CHICAGO — Chinese buyers booked their single biggest-ever purchase of U.S. corn, extending their flurry of large U.S. purchases even as tensions between Washington and Beijing rise.

The U.S. Agriculture Department said on July 30 that private exporters sold 1.937 million metric tons of corn to China for delivery in the 2020-21 marketing year. That topped the previous biggest deal to China of 1.762 million metric tons, reported just two weeks ago.

In a separate report, the USDA said soybean sales to China rose to 1.925 million metric tons in the week ended July 23, the biggest weekly total since Nov. 17, 2016.

The recent purchases place China closer to the ambitious $36.5 billion target for imports of U.S. farm goods this year set in the phase one trade deal. Analysts and traders say that target may be achievable, but it is looking like a stretch.

The corn sale reported on July 30 was valued at around $325 million, based on new-crop prices at the U.S. Gulf. China's American farm purchases amounted to $6 billion through May — the latest data available — up just 9.1% from the same period in 2019 and 31% below 2017's level.

China on July 30 accused the United States of stoking a new Cold War ahead of its presidential election in November.
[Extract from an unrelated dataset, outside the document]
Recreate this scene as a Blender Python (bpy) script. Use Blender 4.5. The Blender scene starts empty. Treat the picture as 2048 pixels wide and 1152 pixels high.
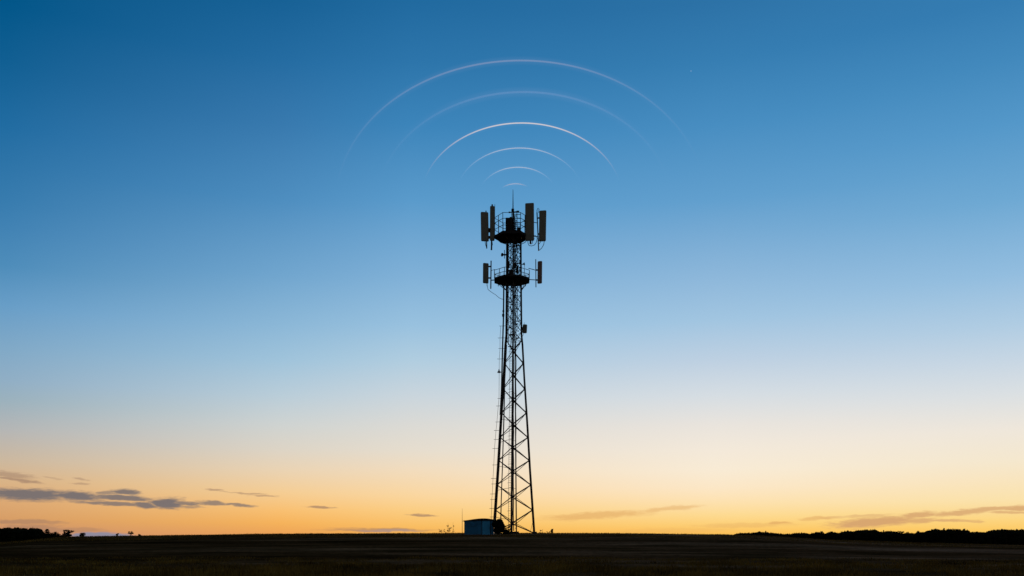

U.S. Secretary of State Mike Pompeo also called the Chinese Communist Party "the central threat of our times."

Rising tensions have already slowed Chinese purchases of U.S. soybeans this week, U.S. Soybean Export Council CEO Jim Sutter said during a virtual town hall with agriculture leaders on July 30, citing sources in China.

"They're worried that there could be a disruption in the implementation of the phase one agreement. That uncertainty is not good for future purchases," Sutter said.

Near the close of trading on Thursday, Chicago Board of Trade corn and soybean futures were slightly higher.